Ben Carson and East Jerusalem—by Peter Eisenstadt

Ben Carson likes guns. And he likes people who like guns. And he likes people who like people who like guns. For those of us who don’t like guns, he has no patience. He had no sympathy with those killed last week at Umpqua Community College—if you’re not armed, he complained, it’s your own fault. And he has scant sympathy for Jews killed in the Holocaust. If only Jews had been armed, “the likelihood of Hitler being able to accomplish his goals would have been greatly diminished.” Makes sense. All the Jews needed to do to defeat Hitler was to organize a comparable military force; let’s say about 10 million men under arms, along with 670,000 tanks and armored vehicles, 1.3 million artillery pieces, and about 230,000 combat aircraft.

Carson has a magical belief in the efficacy of guns to solve problems. It’s a very American belief. Those who know how to handle a gun learn not to ask permission, but just to do what needs to be done. Learning how to use violence can be redemptive, purifying, a red badge of courage, turning quivering boys into calm and controlled men. It is a very romantic view of guns, the violent daydreaming of people who lead placid civilian lives.

If you want to see violence in action, Dr. Carson, turn your attention to East Jerusalem, where violence is solving nothing. For Palestinians violence is just a means of protest, which all of the protestors know will be futile, will accomplish nothing, might get themselves killed, but is the only way to be heard. The Occupation is well into its 48th year, and the violence is being led by a generation that has grown up since Oslo, and trusts no institution and sees no way out of their dilemma. When they are peaceful they are ignored. When they throw rocks, they are shot at and arrested. All the alternatives for the Palestinians are equally poor.

For the Israelis there is a belief that violence can permanently keep the Palestinians at bay, and that if violence doesn’t work, the only solution is more violence. And Israel is planning more and more punitive measures against protestors—mandatory sentences for teenage rock throwers, house demolitions, expulsions, revocation of residency or even citizenship rights, checkpoints in East Jerusalem, an area with hundreds of alleyways and corridors.

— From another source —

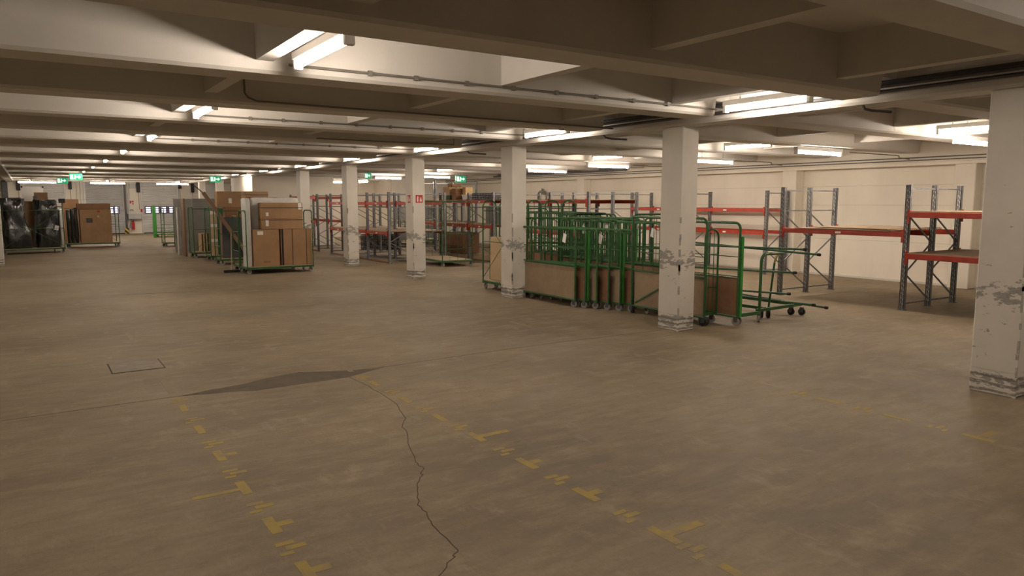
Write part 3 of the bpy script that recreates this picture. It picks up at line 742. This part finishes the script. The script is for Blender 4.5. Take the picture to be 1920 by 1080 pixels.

There is fear on both sides; Israelis fear random stabbing attacks; Palestinians fear that merely being an Arab will be enough to attract a hostile mob and possibly fatal attacks by the mob, the police, and the army. The fear of the oppressors and the fear of the oppressed are different fears, but right now fear is the only thing Israelis and Palestinians have in common. And the one thing that both sides know, at least intuitively, is that whatever the problems between them, it will never be solved by violence. And it is something that Ben Carson, and people who think like him, will never understand.